A Liturgia da Igreja requer dos bispos, padres e diáconos, chamados a presidir ou/e servir à comunidade eclesial, as mesmas expressões de conversão e penitência dos demais fiéis. Mas acrescenta-lhes outras. Não, certamente, porque, em termos gerais, presuma que são mais pecadores do que os seus outros irmãos. Mas, porventura, porque deveriam sê-lo menos. E porque o propósito com que todos os fiéis se devem preparar para corresponder ao desejo ardente que o Senhor Jesus tem de comer a Páscoa com os seus amigos deve ser ainda mais suscitado e incrementado nos que mais se aproximam da Mesa sagrada.

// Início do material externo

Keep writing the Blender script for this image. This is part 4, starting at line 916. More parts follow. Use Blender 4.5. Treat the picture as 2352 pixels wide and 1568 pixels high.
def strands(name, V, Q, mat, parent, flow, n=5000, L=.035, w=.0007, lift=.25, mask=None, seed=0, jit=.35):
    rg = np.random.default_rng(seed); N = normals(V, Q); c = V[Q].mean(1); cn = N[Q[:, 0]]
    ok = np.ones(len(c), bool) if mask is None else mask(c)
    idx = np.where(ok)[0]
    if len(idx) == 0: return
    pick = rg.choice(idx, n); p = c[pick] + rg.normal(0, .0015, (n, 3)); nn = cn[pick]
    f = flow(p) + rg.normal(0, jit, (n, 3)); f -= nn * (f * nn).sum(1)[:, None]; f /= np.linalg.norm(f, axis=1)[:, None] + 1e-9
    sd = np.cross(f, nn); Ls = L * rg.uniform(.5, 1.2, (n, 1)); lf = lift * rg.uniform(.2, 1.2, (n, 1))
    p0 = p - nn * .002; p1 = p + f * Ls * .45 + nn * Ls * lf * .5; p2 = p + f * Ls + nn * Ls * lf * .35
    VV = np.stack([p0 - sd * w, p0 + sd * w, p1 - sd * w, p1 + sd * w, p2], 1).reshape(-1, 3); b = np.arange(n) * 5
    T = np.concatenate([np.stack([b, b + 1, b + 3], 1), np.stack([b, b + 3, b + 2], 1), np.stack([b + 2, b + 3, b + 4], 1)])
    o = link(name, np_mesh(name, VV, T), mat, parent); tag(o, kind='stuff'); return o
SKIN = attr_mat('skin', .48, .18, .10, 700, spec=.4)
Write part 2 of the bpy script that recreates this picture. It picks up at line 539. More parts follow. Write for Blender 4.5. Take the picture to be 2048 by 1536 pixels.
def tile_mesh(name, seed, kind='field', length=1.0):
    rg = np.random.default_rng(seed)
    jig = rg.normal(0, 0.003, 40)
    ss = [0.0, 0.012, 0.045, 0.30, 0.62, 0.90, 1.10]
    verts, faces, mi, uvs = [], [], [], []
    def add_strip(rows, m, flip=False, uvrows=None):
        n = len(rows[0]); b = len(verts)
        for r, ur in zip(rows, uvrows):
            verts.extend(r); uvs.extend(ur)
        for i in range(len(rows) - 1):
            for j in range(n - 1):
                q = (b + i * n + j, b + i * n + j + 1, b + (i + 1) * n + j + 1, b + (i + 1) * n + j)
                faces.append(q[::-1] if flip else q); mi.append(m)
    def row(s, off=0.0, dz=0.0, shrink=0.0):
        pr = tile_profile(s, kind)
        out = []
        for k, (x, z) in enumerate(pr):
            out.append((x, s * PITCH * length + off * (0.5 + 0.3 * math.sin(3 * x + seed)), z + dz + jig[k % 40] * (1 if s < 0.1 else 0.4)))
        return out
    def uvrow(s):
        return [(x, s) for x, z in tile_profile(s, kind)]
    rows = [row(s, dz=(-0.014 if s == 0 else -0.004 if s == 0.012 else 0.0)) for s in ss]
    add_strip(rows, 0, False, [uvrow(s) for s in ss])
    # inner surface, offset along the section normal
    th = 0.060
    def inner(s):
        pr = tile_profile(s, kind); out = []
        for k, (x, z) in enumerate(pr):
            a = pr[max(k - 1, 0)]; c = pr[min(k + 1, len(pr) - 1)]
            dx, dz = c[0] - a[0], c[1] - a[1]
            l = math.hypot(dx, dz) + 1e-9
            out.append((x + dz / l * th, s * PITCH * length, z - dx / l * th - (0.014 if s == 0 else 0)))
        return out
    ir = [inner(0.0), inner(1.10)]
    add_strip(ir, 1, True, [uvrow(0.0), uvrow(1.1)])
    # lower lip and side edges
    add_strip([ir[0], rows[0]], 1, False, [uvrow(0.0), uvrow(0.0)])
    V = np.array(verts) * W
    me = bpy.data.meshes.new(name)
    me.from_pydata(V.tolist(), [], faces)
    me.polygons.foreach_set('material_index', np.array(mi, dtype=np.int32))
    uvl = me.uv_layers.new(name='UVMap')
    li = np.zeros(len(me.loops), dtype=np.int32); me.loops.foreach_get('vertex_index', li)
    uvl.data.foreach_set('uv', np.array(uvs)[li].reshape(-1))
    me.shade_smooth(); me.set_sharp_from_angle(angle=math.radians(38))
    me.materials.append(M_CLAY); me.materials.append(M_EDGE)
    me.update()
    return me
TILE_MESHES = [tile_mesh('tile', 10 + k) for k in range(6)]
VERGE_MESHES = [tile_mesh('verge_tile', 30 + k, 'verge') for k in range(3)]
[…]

É assim que, antes de proclamar o Evangelho, o presbítero pede ao Senhor que purifique os seus lábios e o seu coração e o diácono recebe uma bênção com palavras equivalentes porque, como reconhecia Isaías, antes de os seus lábios serem purificados pelo carvão ardente, são homens de lábios impuros e vivem no meio de um povo de lábios impuros (Is 6, 5). Depois de proclamar a Evangelho, o ministro dá um beijo no livro ao mesmo tempo que suplica, em silêncio: «Por este Santo Evangelho, perdoai-nos, Senhor». Após a apresentação do pão e do cálice, o celebrante inclina-se e reza em silêncio a oração de Azarias: «De coração humilhado e contrito, sejamos recebidos por Vós, Senhor…» (cf. Dn 3, 39). Em seguida, faz o lavabo, ao mesmo tempo que diz, em silêncio: « Lavai-me, Senhor, da minha iniquidade e purificai-me do meu pecado». A IGMR é clara no sentido deste rito, que não tem motivações propriamente higiénicas, mas sim simbólicas: «Com este rito se exprime o desejo de uma purificação interior» (IGMR 76). Por fim, antes de comungar, o Missal convida o celebrante a rezar em silêncio uma de duas orações em que suplica ao Senhor Jesus Cristo que o livre de todos os seus pecados e de todo o mal ou que a Comunhão no Corpo e Sangue de Cristo não seja motivo de julgamento e condenação mas antes lhe sirva de proteção e remédio. Porque, como reza de novo em silêncio, durante a ablução dos vasos sagrados, o sacramento recebido na boca deve ser acolhido em coração puro.
Será que, nestes tempos que são os nossos, alguém considera excessiva esta insistência do Missal?